Certaines plantes demandent 13 et 15 ans pour mûrir, et même jusqu’à 17 ans dans le cas du “tepeztate”. Loin de se réjouir de la notoriété mondiale du mezcal, Sosima s’inquiète des conséquences du boom de la demande commerciale.
“S’il y a besoin de davantage de plantes, il y a davantage d’exploitations de la terre, des paysages, de la biodiversité, du bois”, analyse-t-elle, face à ses jarres en argile dans laquelle elle distille une eau-de-vie de sa propre marque, Fane Kantsini (“trois colibris” en chontal, sa langue indigène).

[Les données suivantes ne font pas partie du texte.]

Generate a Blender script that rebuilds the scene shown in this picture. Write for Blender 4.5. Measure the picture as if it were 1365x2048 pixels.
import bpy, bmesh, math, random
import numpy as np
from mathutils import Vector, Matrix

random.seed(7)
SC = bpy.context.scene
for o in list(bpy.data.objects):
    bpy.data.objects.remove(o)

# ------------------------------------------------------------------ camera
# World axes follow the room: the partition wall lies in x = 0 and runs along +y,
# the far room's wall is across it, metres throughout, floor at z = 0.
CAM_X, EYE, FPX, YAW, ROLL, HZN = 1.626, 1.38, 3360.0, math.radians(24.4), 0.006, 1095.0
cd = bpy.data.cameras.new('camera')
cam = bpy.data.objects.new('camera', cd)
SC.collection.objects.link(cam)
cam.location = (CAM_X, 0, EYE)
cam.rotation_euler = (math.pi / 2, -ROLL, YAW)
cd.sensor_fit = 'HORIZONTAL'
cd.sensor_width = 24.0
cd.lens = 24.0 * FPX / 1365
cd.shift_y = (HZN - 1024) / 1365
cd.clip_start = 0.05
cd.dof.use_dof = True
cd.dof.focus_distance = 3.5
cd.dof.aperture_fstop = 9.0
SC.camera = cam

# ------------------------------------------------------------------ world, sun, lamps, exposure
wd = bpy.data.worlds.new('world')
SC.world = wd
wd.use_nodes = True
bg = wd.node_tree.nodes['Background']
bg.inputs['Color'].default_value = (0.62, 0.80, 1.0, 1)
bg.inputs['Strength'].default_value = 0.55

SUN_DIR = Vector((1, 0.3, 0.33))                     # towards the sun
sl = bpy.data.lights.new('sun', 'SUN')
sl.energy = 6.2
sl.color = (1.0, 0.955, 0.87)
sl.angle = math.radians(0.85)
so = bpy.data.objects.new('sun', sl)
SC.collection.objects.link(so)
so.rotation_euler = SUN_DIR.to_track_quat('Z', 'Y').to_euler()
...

“Très peu d’efforts sont faits pour conserver les espèces d’agave”, déplore une autre productrice, Graciela Angeles, 43 ans. “Sans maguey, il n’y a pas de mezcal”, assène-t-elle, un dicton aussi vrai que celui en vogue dans les “mezcaleria” de Oaxaca-capitale.
Graciela cultive pour sa part de multiples variétés de graines et de semences sous une immense serre. Elle détaille le processus complexe de l’élaboration de la liqueur, dont la réussite dépend en grande partie du flair et du talent du maître “mezcalero”.
Autre danger : certains “palenques” (atelier de distillation) artisanaux ne sont en fait que des sous-traitants de grandes marques, avec l’arrivée de grands capitaux dans le commerce juteux du spiritueux. Une marque comme 400 conejos (“400 lapins”) a pignon sur rue jusque dans les duty-free des aéroports.
En moyenne, la bouteille de 750 ml coûte 40 dollars à Oaxaca. En contraste avec ce modèle affairiste, le mezcal de Sosima et de Graciela est le fruit d’un lent processus. “Les petits producteurs comme nous vont toujours exister dans les villages”, espère Sosima. Des producteurs adeptes d’une agriculture raisonnée, semant peu mais bien, explique-t-elle en substance.
Les deux femmes productrices de mezcal organisent des séances de dégustation pour éduquer les consommateurs. “Ce qu’il y a derrière le mezcal, je l’ai appris après être tombé amoureux de la saveur”, affirme Christopher Govers, un touriste dans une fête du mezcal qui a attiré plusieurs centaines de personne à Oaxaca-capitale. Dans son dos, au plus fort de la fête, deux hommes passent en titubant.